Varang Chiti — 1963 AD?, India

Varang Chiti "ha"

The Ho language is a minority language in northeastern India, but in India, minority languages can have a large number of speakers: there are over a million Ho speakers.

At some point in the 20th century, a gentleman named Lako Bodra developed or discovered the Varang Chiti writing system.  Bodra asserted that the Varang Chiti script was invented in the 13th century by Dhawan Turi, and that it was revealed to Bodra in a dream.  He modernized it, and released it to the world.  Note that this is not an uncommon story: I will describe more cases in later posts where an ancient script was revealed to someone in modern times who popularized it.

Like Santali, which I mentioned in yesterday’s post on Ol Chiki, Ho is an Austro-Asiatic language, somewhat related to Santali.
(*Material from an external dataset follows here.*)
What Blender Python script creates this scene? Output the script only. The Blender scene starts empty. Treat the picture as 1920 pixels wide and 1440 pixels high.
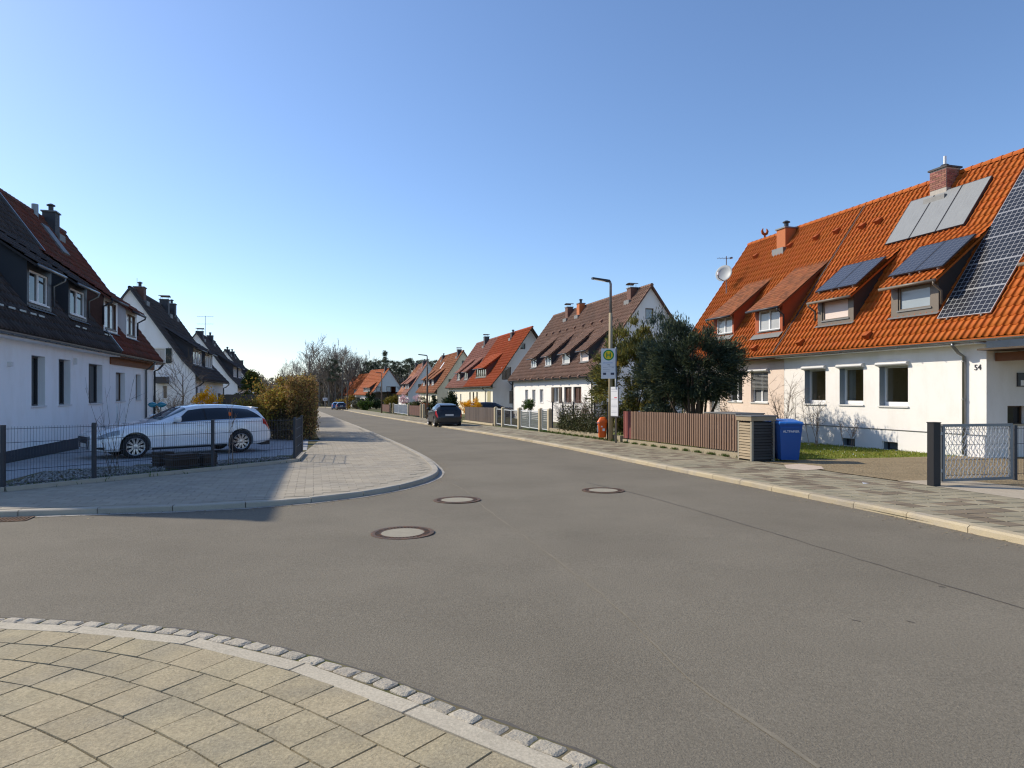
import bpy, math, random
import numpy as np
from mathutils import Vector, Matrix
from mathutils.geometry import tessellate_polygon
random.seed(7); RNG = np.random.default_rng(7)
scene = bpy.context.scene
col = scene.collection
# ------------------------------------------------------------------ camera
F, CX, HY, CZ = 1280.0, 960.0, 737.0, 1.62
cam_data = bpy.data.cameras.new('camera'); cam = bpy.data.objects.new('camera', cam_data); col.objects.link(cam)
cam.location = (0, 0, CZ); cam.rotation_euler = (math.radians(90), 0, 0)
cam_data.sensor_width = 36; cam_data.lens = 24.0; cam_data.shift_y = 17/1920
cam_data.clip_start = 0.05; cam_data.clip_end = 3000
scene.camera = cam
# ------------------------------------------------------------------ sky and sun
SUN_EL = math.radians(34.6)
SUN_H = Vector((-0.928, 0.372)).normalized()          # horizontal direction towards the sun
world = bpy.data.worlds.new('World'); scene.world = world; world.use_nodes = True
wn = world.node_tree.nodes; wl = world.node_tree.links
bg = wn['Background']; sky = wn.new('ShaderNodeTexSky'); sky.sky_type = 'NISHITA'; sky.sun_disc = False
sky.sun_elevation = SUN_EL; sky.sun_rotation = math.atan2(SUN_H.x, SUN_H.y)
sky.altitude = 300; sky.air_density = 1.0; sky.dust_density = 0.6; sky.ozone_density = 7.2
tint = wn.new('ShaderNodeMix'); tint.data_type = 'RGBA'; tint.blend_type = 'MULTIPLY'; tint.inputs[0].default_value = 1.0; tint.inputs[7].default_value = (1.0, 0.895, 0.835, 1)   # white balance of the whole sky
wl.new(sky.outputs[0], tint.inputs[6]); wl.new(tint.outputs[2], bg.inputs[0]); bg.inputs[1].default_value = 0.15
sun_d = bpy.data.lights.new('sun', 'SUN'); sun_d.energy = 3.4; sun_d.angle = math.radians(0.53); sun_d.color = (1.0, 0.90, 0.74)
sun = bpy.data.objects.new('sun', sun_d); col.objects.link(sun); sun.location = (0, 0, 60)
to_sun = Vector((SUN_H.x*math.cos(SUN_EL), SUN_H.y*math.cos(SUN_EL), math.sin(SUN_EL)))
sun.rotation_euler = to_sun.to_track_quat('Z', 'Y').to_euler()
vs = scene.view_settings; vs.view_transform = 'Standard'; vs.look = 'None'; vs.exposure = 0.56; vs.gamma = 1.0; vs.use_curve_mapping = False
scene.render.engine = 'CYCLES'
try:
    scene.cycles.use_denoising = True; scene.cycles.denoiser = 'OPENIMAGEDENOISE'
    scene.cycles.use_adaptive_sampling = True; scene.cycles.adaptive_threshold = 0.012
    scene.cycles.max_bounces = 8; scene.cycles.diffuse_bounces = 5; scene.cycles.glossy_bounces = 3; scene.cycles.transmission_bounces = 3
    scene.cycles.sample_clamp_indirect = 4.0; scene.cycles.pixel_filter_type = 'BLACKMAN_HARRIS'; scene.cycles.filter_width = 1.2
    scene.cycles.caustics_reflective = False; scene.cycles.caustics_refractive = False
except Exception: pass
# ------------------------------------------------------------------ geometry frames
_n = math.hypot(372, 1280); UX, UY = -372/_n, 1280/_n        # along the street, away from the camera
RX, RY = UY, -UX                                             # to the right of the street
def AB(a, b): return (a*UX + b*RX, a*UY + b*RY)
SL = 0.012
def zg(y): return -SL*min(max(y, -40.0), 220.0)
def G(px, py):                                              # point of the street plane seen at a photo pixel
    d = CZ*F/((py-HY) - SL*F); return ((px-CX)/F*d, d)
# ------------------------------------------------------------------ materials
MATS = {}
def nodes_of(name):
    m = bpy.data.materials.new(name); m.use_nodes = True
    nt = m.node_tree; return m, nt, nt.nodes, nt.links, nt.nodes['Principled BSDF']
def mat(name, c, rough=0.75, var=0.12, scale=3.0, fine=0.0, fscale=120.0, bump=0.0, bscale=40.0, bdist=0.01, metal=0.0, spec=0.35,
        island=0.0, c2=None, c2scale=1.2, c2lo=0.45, c2hi=0.62, hue=0.0, coat=0.0, coords='Object', trans=0.0, stretch=None):
    if name in MATS: return MATS[name]
    m, nt, N, K, P = nodes_of(name)
    tc = N.new('ShaderNodeTexCoord'); vec = tc.outputs[coords]
    if coords == 'World':
        pass
    if stretch:
        mp = N.new('ShaderNodeMapping'); mp.inputs['Scale'].default_value = stretch; K.new(vec, mp.inputs[0]); vec = mp.outputs[0]
    def noise(s, det=4.0, ro=0.55):
        n = N.new('ShaderNodeTexNoise'); n.inputs['Scale'].default_value = s; n.inputs['Detail'].default_value = det
        n.inputs['Roughness'].default_value = ro; K.new(vec, n.inputs['Vector']); return n.outputs['Fac']
    def math_(op, a, b, clamp=False):
        n = N.new('ShaderNodeMath'); n.operation = op; n.use_clamp = clamp
        for i, v in enumerate((a, b)):
            if isinstance(v, (int, float)): n.inputs[i].default_value = v
            else: K.new(v, n.inputs[i])
        return n.outputs[0]
    col_out = None
    if c2 is not None:
        r = N.new('ShaderNodeMapRange'); r.inputs[1].default_value = c2lo; r.inputs[2].default_value = c2hi; K.new(noise(c2scale, 6.0, 0.65), r.inputs[0])
        mx = N.new('ShaderNodeMix'); mx.data_type = 'RGBA'; K.new(r.outputs[0], mx.inputs[0])
        mx.inputs[6].default_value = (*c, 1); mx.inputs[7].default_value = (*c2, 1); col_out = mx.outputs[2]
    fac = None
    def addf(v, amt):
        nonlocal fac
        t = math_('MULTIPLY', math_('SUBTRACT', v, 0.5), amt*2)
        fac = t if fac is None else math_('ADD', fac, t)
    if var: addf(noise(scale), var)
    if fine: addf(noise(fscale, 2.0, 0.7), fine)
    rnd = None
    if island or hue:
        g = N.new('ShaderNodeNewGeometry'); oi = N.new('ShaderNodeObjectInfo')
        rnd = math_('FRACT', math_('ADD', g.outputs['Random Per Island'], oi.outputs['Random']), 0.0)
        if island: addf(rnd, island)
    hs = N.new('ShaderNodeHueSaturation')
    if col_out is not None: K.new(col_out, hs.inputs['Color'])
    else: hs.inputs['Color'].default_value = (*c, 1)
    if fac is not None: K.new(math_('ADD', fac, 1.0), hs.inputs['Value'])
    if hue: K.new(math_('ADD', 0.5, math_('MULTIPLY', math_('SUBTRACT', math_('FRACT', math_('MULTIPLY', rnd, 7.31), 0.0), 0.5), hue*2)), hs.inputs['Hue'])
    K.new(hs.outputs[0], P.inputs['Base Color'])
    P.inputs['Roughness'].default_value = rough; P.inputs['Metallic'].default_value = metal
    P.inputs['Specular IOR Level'].default_value = spec
    if coat: P.inputs['Coat Weight'].default_value = coat; P.inputs['Coat Roughness'].default_value = 0.04
    if bump:
        b = N.new('ShaderNodeBump'); b.inputs['Strength'].default_value = bump; b.inputs['Distance'].default_value = bdist
        K.new(noise(bscale, 5.0, 0.65), b.inputs['Height']); K.new(b.outputs[0], P.inputs['Normal'])
    if trans:
        # thin leaves let light through
        t = N.new('ShaderNodeBsdfTranslucent'); K.new(hs.outputs[0], t.inputs['Color']); s = N.new('ShaderNodeMixShader'); s.inputs[0].default_value = trans
        out = [n for n in N if n.type == 'OUTPUT_MATERIAL'][0]
        K.new(P.outputs[0], s.inputs[1]); K.new(t.outputs[0], s.inputs[2]); K.new(s.outputs[0], out.inputs['Surface'])
    MATS[name] = m; return m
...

Varang Chiti is an abugida, but a somewhat unusual one.  Most Brahmi-derived writing systems have a default vowel attached to consonants that can be changed with diacritics or killed with a virama.  Varang Chiti is similar, but while most Brahmi-derived writing systems have the same default vowel for all of their consonant+vowel syllables, Varang Chiti has a different vowel for different syllables.